A teenager brings her new boyfriend home to meet her parents. They’re appalled by his haircut, his tattoos, his piercings.

Later, the girl’s mom says, “Dear, he doesn’t seem to be a very nice boy.”

“Oh, please, Mom!” says the daughter. “If he wasn’t nice, would he be doing 500 hours of community service?”

At a party, a young wife admonished her husband, “That’s the fourth time you’ve gone back for ice cream and cake. Doesn’t it embarrass you?”

“Why should it?” answered her spouse. “I keep telling them it’s for you.” Like if you do this to your spouse.

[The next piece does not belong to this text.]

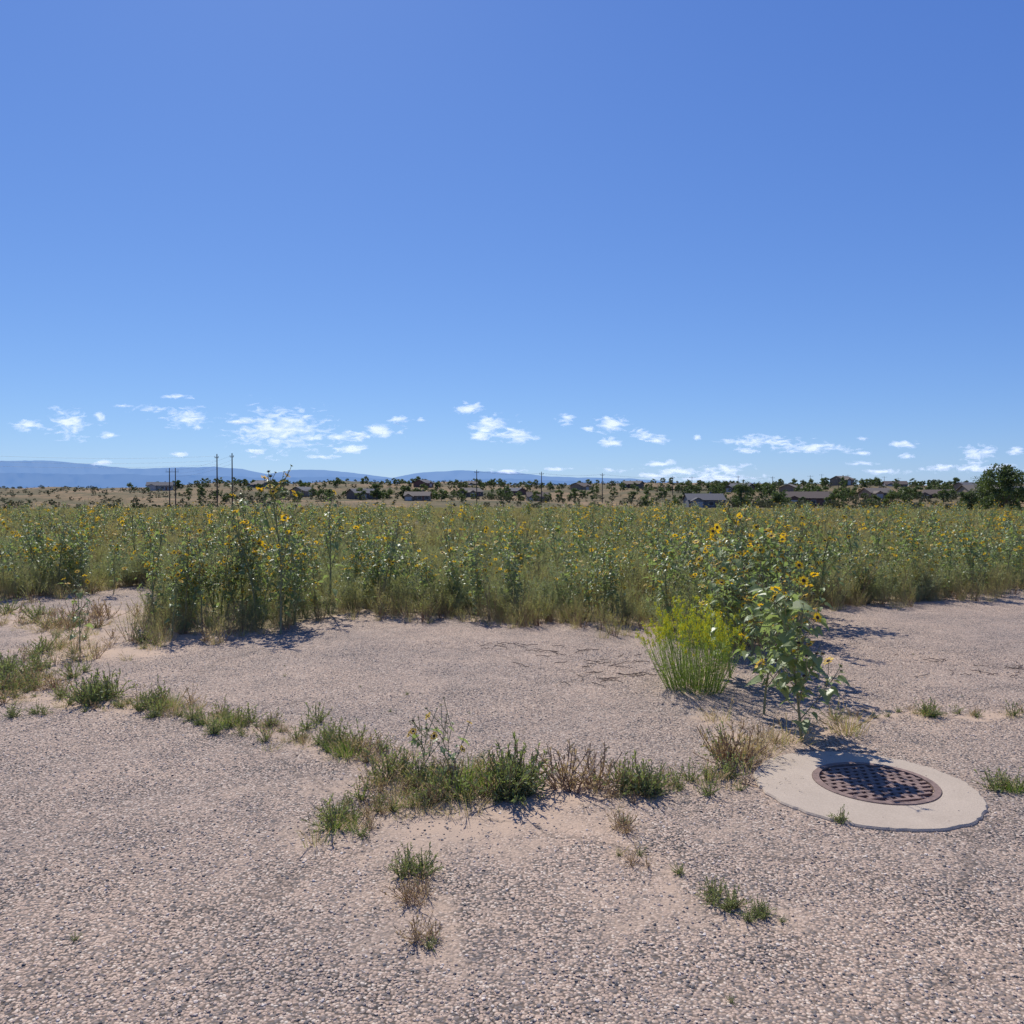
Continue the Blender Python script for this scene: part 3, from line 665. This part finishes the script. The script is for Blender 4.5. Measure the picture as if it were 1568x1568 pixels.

According to unofficial sources, a new simplified income-tax form contains only four lines:

1. What was your income for the year?

2. What were your expenses?

3. How much have you left?

4. Send it in.

“Your mother has been with us for 20 years,” said John. “Isn’t it time she got a place of her own?” “My mother?” replied Helen. “I thought she was your mother.”

Once, my father came home and found me in front of a roaring fire. That made my father very mad, as we didn’t have a fireplace.

During Halloween, my friend went as a skeleton. He refused to go into the haunted house. Looks like he was SPINE-LESS.

If you run next to a car you get TIRED, but if you run behind it you get EXHAUSTED

Ill be here all week.... sadly enough for you.